The goal of the X-Creatures show was to determine how plausible Patterson and Gimlin’s claims are using only two criteria: the reported distance and the original camera and lens. That’s it. The show makes this crystal clear: “The most important revelation … is how close Roger and Bob were to the creature; they were right on top of it, which makes the behavior even less natural. It walked away, utterly unconcerned. … At this distance, with this lens, you’re certain to get the creature in the frame—unless you artificially wobble the camera.”
There was no attempt at replicating the original film. Nor, for that matter, was there any attempt at duplicating the costume, which would be necessary for recreating the film. We can plainly see that the hair color is wrong, the hair length is wrong, the size is wrong, the musculature is wrong, and the feet they used look nothing like what could possibly have made the tracks allegedly found at the site. The angle to the creature is wrong, the terrain is wrong, and so on.
I still have not found a single film or video attempt at recreating the Patterson and Gimlin film using period equipment, the correct location, a credible costume, and other important criteria. Defenders of the Patterson and Gimlin film can’t have it both ways—disingenuously arguing on one hand that this BBC show was the best filmmaking expertise made to replicate the film while smugly noting that it was an obvious failure, because it looks nothing like the original.

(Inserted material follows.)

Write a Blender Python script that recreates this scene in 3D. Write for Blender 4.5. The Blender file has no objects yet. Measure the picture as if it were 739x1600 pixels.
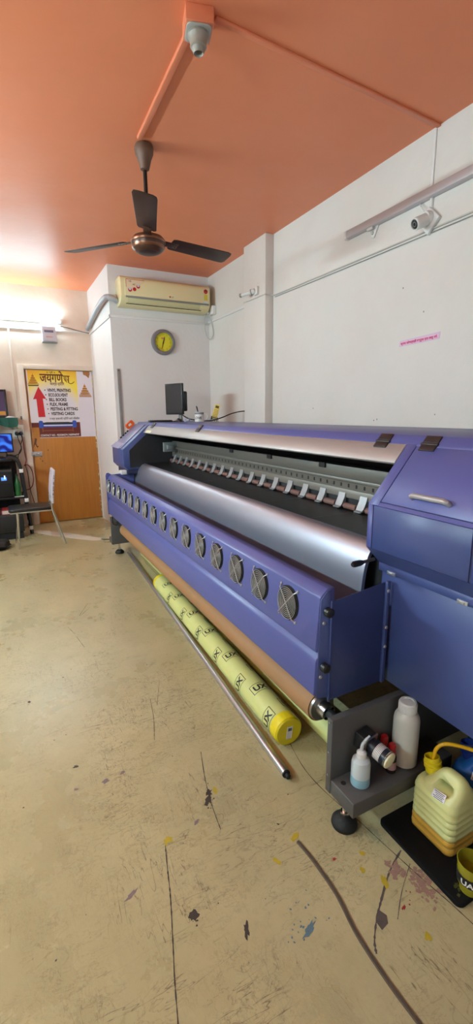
import bpy, bmesh, math, random
from mathutils import Vector, Matrix
random.seed(7)
PI = math.pi
SC = bpy.context.scene
COL = SC.collection

# ------------------------------------------------------------------ helpers
def lin(c):
    out = []
    for v in c:
        v = v / 255.0
        out.append(v / 12.92 if v <= 0.04045 else ((v + 0.055) / 1.055) ** 2.4)
    return tuple(out) + (1.0,)

def base_mat(name):
    m = bpy.data.materials.new(name)
    m.use_nodes = True
    nt = m.node_tree
    return m, nt, nt.nodes['Principled BSDF']

def P(name, rgb, rough=0.5, metal=0.0, var=0.06, scale=12.0, bump=0.0, bscale=60.0, spec=0.5, alpha=1.0, coat=0.0, trans=0.0, sss=0.0):
    """procedural paint / plastic / metal: colour with a little noise variation and optional bump"""
    m, nt, b = base_mat(name)
    N, L = nt.nodes, nt.links
    tc = N.new('ShaderNodeTexCoord')
    nz = N.new('ShaderNodeTexNoise'); nz.inputs['Scale'].default_value = scale; nz.inputs['Detail'].default_value = 5
    L.new(tc.outputs['Object'], nz.inputs['Vector'])
    c = lin(rgb)
    mx = N.new('ShaderNodeMix'); mx.data_type = 'RGBA'
    mx.inputs['A'].default_value = tuple(v * (1 - var) for v in c[:3]) + (1,)
    mx.inputs['B'].default_value = tuple(min(1, v * (1 + var)) for v in c[:3]) + (1,)
    L.new(nz.outputs['Fac'], mx.inputs['Factor'])
    L.new(mx.outputs['Result'], b.inputs['Base Color'])
    b.inputs['Roughness'].default_value = rough
    b.inputs['Metallic'].default_value = metal
    b.inputs['Specular IOR Level'].default_value = spec
    b.inputs['Alpha'].default_value = alpha
    b.inputs['Coat Weight'].default_value = coat
    b.inputs['Transmission Weight'].default_value = trans
    if sss:
        b.inputs['Subsurface Weight'].default_value = sss
        b.inputs['Subsurface Radius'].default_value = (0.05, 0.05, 0.03)
        b.inputs['Subsurface Scale'].default_value = 0.5
    if bump:
        n2 = N.new('ShaderNodeTexNoise'); n2.inputs['Scale'].default_value = bscale; n2.inputs['Detail'].default_value = 4
        L.new(tc.outputs['Object'], n2.inputs['Vector'])
        bp = N.new('ShaderNodeBump'); bp.inputs['Strength'].default_value = bump; bp.inputs['Distance'].default_value = 0.01
        L.new(n2.outputs['Fac'], bp.inputs['Height']); L.new(bp.outputs['Normal'], b.inputs['Normal'])
    return m

def E(name, rgb, strength):
    m, nt, b = base_mat(name)
    c = rgb if len(rgb) == 4 else lin(rgb)
    b.inputs['Base Color'].default_value = c
    b.inputs['Emission Color'].default_value = c
    b.inputs['Emission Strength'].default_value = strength
    return m

class MB:
    """collects shapes (world coordinates) into one bmesh"""
    def __init__(s): s.bm = bmesh.new()
    def faces(s, verts, faces, mi=0):
        vs = [s.bm.verts.new(v) for v in verts]
        for f in faces:
            try:
                fc = s.bm.faces.new([vs[i] for i in f]); fc.material_index = mi
            except ValueError: pass
        return s
    def box(s, x0, x1, y0, y1, z0, z1, mi=0, M=None):
        v = [Vector(p) for p in ((x0,y0,z0),(x1,y0,z0),(x1,y1,z0),(x0,y1,z0),(x0,y0,z1),(x1,y0,z1),(x1,y1,z1),(x0,y1,z1))]
        if M is not None: v = [M @ p for p in v]
        return s.faces(v, [(0,3,2,1),(4,5,6,7),(0,1,5,4),(1,2,6,5),(2,3,7,6),(3,0,4,7)], mi)
    def prism(s, poly, axis, a, b, mi=0, M=None):
        """poly: 2D outline; axis 'X' -> (y,z), 'Y' -> (x,z), 'Z' -> (x,y)"""
        def mk(p, t):
            v = Vector({'X': (t, p[0], p[1]), 'Y': (p[0], t, p[1]), 'Z': (p[0], p[1], t)}[axis])
            return M @ v if M is not None else v
        n = len(poly)
        v = [mk(p, a) for p in poly] + [mk(p, b) for p in poly]
        f = [tuple(range(n)), tuple(range(2*n-1, n-1, -1))] + [(i, i+n, (i+1) % n + n, (i+1) % n) for i in range(n)]
        return s.faces(v, f, mi)
    def tube(s, pts, r, n=10, caps=True, mi=0, closed=False):
        pts = [Vector(p) for p in pts]; k = len(pts)
        rr = r if isinstance(r, (list, tuple)) else [r] * k
        rings = []; up = None
        for i, p in enumerate(pts):
            if closed: t = (pts[(i+1) % k] - pts[i-1]).normalized()
            else: t = (pts[min(i+1, k-1)] - pts[max(i-1, 0)]).normalized()
            if up is None: up = Vector((0,0,1)) if abs(t.z) < .9 else Vector((1,0,0))
            a = (up - t * up.dot(t))
            if a.length < 1e-4: a = t.orthogonal()
            a.normalize(); b = t.cross(a); up = a
            rings.append([s.bm.verts.new(p + (a * math.cos(2*PI*j/n) + b * math.sin(2*PI*j/n)) * rr[i]) for j in range(n)])
        m = k if closed else k - 1
        for i in range(m):
            A, B = rings[i], rings[(i+1) % k]
            for j in range(n):
                f = s.bm.faces.new((A[j], B[j], B[(j+1) % n], A[(j+1) % n])); f.material_index = mi
        if caps and not closed:
            for R, o in ((rings[0], 1), (rings[-1], 0)):
                f = s.bm.faces.new(R if o else R[::-1]); f.material_index = mi
        return s
    def lathe(s, prof, origin=(0,0,0), axis=(0,0,1), n=32, mi=0, cap=True):
        """prof: list of (radius, height along axis)"""
        o = Vector(origin); ax = Vector(axis).normalized()
        a = ax.orthogonal().normalized(); b = ax.cross(a)
        rings = []
        for r, h in prof:
            if r < 1e-6: rings.append([s.bm.verts.new(o + ax * h)])
            else: rings.append([s.bm.verts.new(o + ax*h + (a*math.cos(2*PI*j/n) + b*math.sin(2*PI*j/n))*r) for j in range(n)])
        for A, B in zip(rings, rings[1:]):
            for j in range(n):
                q = [A[j % len(A)], A[(j+1) % len(A)], B[(j+1) % len(B)], B[j % len(B)]]
                u = []
                for v in q:
                    if v not in u: u.append(v)
                if len(u) > 2:
                    try: f = s.bm.faces.new(u); f.material_index = mi
                    except ValueError: pass
        if cap:
            for R in (rings[0], rings[-1]):
                if len(R) > 2:
                    try: f = s.bm.faces.new(R); f.material_index = mi
                    except ValueError: pass
        return s
    def disc(s, c, axis, r, n=24, mi=0):
        return s.lathe([(0, 0), (r, 0)], c, axis, n, mi, cap=False)
    def cyl(s, p0, p1, r, n=20, mi=0):
        d = Vector(p1) - Vector(p0)
        return s.lathe([(0,0),(r, 0), (r, d.length),(0,d.length)], p0, d, n, mi)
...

With Bigfoot proponents unable to identify a single attempted film recreation, I tried a different approach. I reached out to Craig Scott Lamb, a filmmaker, film historian, and administrator of the Ape Suit Cinema, a Facebook group dedicated to filmed ape costumes. Lamb replied, “I know of no actual attempts by special FX professionals to replicate what was seen in the Patterson film. However, considering the cost of a pro ape suit, I can certainly understand the lack of motivation. … In other words, who’s going to foot the bill?”
Lamb’s question is as enlightening as his answer: No special effects experts he’s aware of have even tried to replicate the Patterson and Gimlin costume—much less in service of a failed attempt to replicate the film itself. He’s exactly correct about one of the key impediments to replication—expense—which I’ll discuss in my next column. Whether the Patterson and Gimlin film is real or not, the fact that no one has tried to replicate it is irrelevant to its authenticity.
Note
- It was certainly possible to create a realistic costume like that seen in the film in 1967. Planet of the Apes, for example, was released the following year, albeit with the help of professional makeup and costumes. Those resources would not have been available to Patterson and Gimlin, though Planet of the Apes required close-ups of the actors, including faces in sharp focus, whereas the Patterson and Gimlin footage is at a great distance, out of focus, blurry, and unstable—all factors that (intentionally or otherwise) thwart analysis and facilitate fakery.